__Description of the task__: Take the material and output all of it exactly.

__Stored data__:
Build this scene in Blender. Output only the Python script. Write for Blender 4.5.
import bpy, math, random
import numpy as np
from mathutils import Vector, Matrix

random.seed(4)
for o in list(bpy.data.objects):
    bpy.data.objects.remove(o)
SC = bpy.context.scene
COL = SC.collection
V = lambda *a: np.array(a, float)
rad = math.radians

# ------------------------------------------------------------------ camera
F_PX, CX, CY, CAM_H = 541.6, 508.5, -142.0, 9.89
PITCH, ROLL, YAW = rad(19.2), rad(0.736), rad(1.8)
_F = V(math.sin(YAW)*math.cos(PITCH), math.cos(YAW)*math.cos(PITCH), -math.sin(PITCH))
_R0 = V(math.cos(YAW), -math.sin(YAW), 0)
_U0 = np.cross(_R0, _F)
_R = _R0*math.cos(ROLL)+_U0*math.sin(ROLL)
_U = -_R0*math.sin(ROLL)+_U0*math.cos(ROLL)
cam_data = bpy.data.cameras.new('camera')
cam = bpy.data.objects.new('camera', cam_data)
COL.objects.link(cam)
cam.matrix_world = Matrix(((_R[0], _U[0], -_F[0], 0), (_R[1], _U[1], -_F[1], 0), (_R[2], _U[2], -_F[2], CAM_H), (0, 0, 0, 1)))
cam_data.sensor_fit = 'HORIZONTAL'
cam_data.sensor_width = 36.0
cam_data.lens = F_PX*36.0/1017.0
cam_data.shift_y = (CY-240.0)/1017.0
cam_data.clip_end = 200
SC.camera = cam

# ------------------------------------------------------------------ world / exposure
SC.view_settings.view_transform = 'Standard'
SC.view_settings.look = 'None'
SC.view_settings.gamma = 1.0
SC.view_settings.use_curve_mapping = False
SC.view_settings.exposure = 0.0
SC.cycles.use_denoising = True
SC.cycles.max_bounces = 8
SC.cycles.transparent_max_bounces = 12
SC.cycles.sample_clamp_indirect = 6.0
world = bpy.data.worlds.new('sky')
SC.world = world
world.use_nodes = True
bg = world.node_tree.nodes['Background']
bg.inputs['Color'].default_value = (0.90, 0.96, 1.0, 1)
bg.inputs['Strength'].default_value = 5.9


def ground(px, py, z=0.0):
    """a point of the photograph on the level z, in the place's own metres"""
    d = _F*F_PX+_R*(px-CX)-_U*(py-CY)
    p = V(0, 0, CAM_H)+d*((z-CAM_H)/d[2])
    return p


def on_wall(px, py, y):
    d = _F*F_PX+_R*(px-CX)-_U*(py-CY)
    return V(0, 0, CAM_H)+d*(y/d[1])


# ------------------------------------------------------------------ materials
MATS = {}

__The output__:
Build this scene in Blender. Output only the Python script. Write for Blender 4.5.
import bpy, math, random
import numpy as np
from mathutils import Vector, Matrix

random.seed(4)
for o in list(bpy.data.objects):
    bpy.data.objects.remove(o)
SC = bpy.context.scene
COL = SC.collection
V = lambda *a: np.array(a, float)
rad = math.radians

# ------------------------------------------------------------------ camera
F_PX, CX, CY, CAM_H = 541.6, 508.5, -142.0, 9.89
PITCH, ROLL, YAW = rad(19.2), rad(0.736), rad(1.8)
_F = V(math.sin(YAW)*math.cos(PITCH), math.cos(YAW)*math.cos(PITCH), -math.sin(PITCH))
_R0 = V(math.cos(YAW), -math.sin(YAW), 0)
_U0 = np.cross(_R0, _F)
_R = _R0*math.cos(ROLL)+_U0*math.sin(ROLL)
_U = -_R0*math.sin(ROLL)+_U0*math.cos(ROLL)
cam_data = bpy.data.cameras.new('camera')
cam = bpy.data.objects.new('camera', cam_data)
COL.objects.link(cam)
cam.matrix_world = Matrix(((_R[0], _U[0], -_F[0], 0), (_R[1], _U[1], -_F[1], 0), (_R[2], _U[2], -_F[2], CAM_H), (0, 0, 0, 1)))
cam_data.sensor_fit = 'HORIZONTAL'
cam_data.sensor_width = 36.0
cam_data.lens = F_PX*36.0/1017.0
cam_data.shift_y = (CY-240.0)/1017.0
cam_data.clip_end = 200
SC.camera = cam

# ------------------------------------------------------------------ world / exposure
SC.view_settings.view_transform = 'Standard'
SC.view_settings.look = 'None'
SC.view_settings.gamma = 1.0
SC.view_settings.use_curve_mapping = False
SC.view_settings.exposure = 0.0
SC.cycles.use_denoising = True
SC.cycles.max_bounces = 8
SC.cycles.transparent_max_bounces = 12
SC.cycles.sample_clamp_indirect = 6.0
world = bpy.data.worlds.new('sky')
SC.world = world
world.use_nodes = True
bg = world.node_tree.nodes['Background']
bg.inputs['Color'].default_value = (0.90, 0.96, 1.0, 1)
bg.inputs['Strength'].default_value = 5.9


def ground(px, py, z=0.0):
    """a point of the photograph on the level z, in the place's own metres"""
    d = _F*F_PX+_R*(px-CX)-_U*(py-CY)
    p = V(0, 0, CAM_H)+d*((z-CAM_H)/d[2])
    return p


def on_wall(px, py, y):
    d = _F*F_PX+_R*(px-CX)-_U*(py-CY)
    return V(0, 0, CAM_H)+d*(y/d[1])


# ------------------------------------------------------------------ materials
MATS = {}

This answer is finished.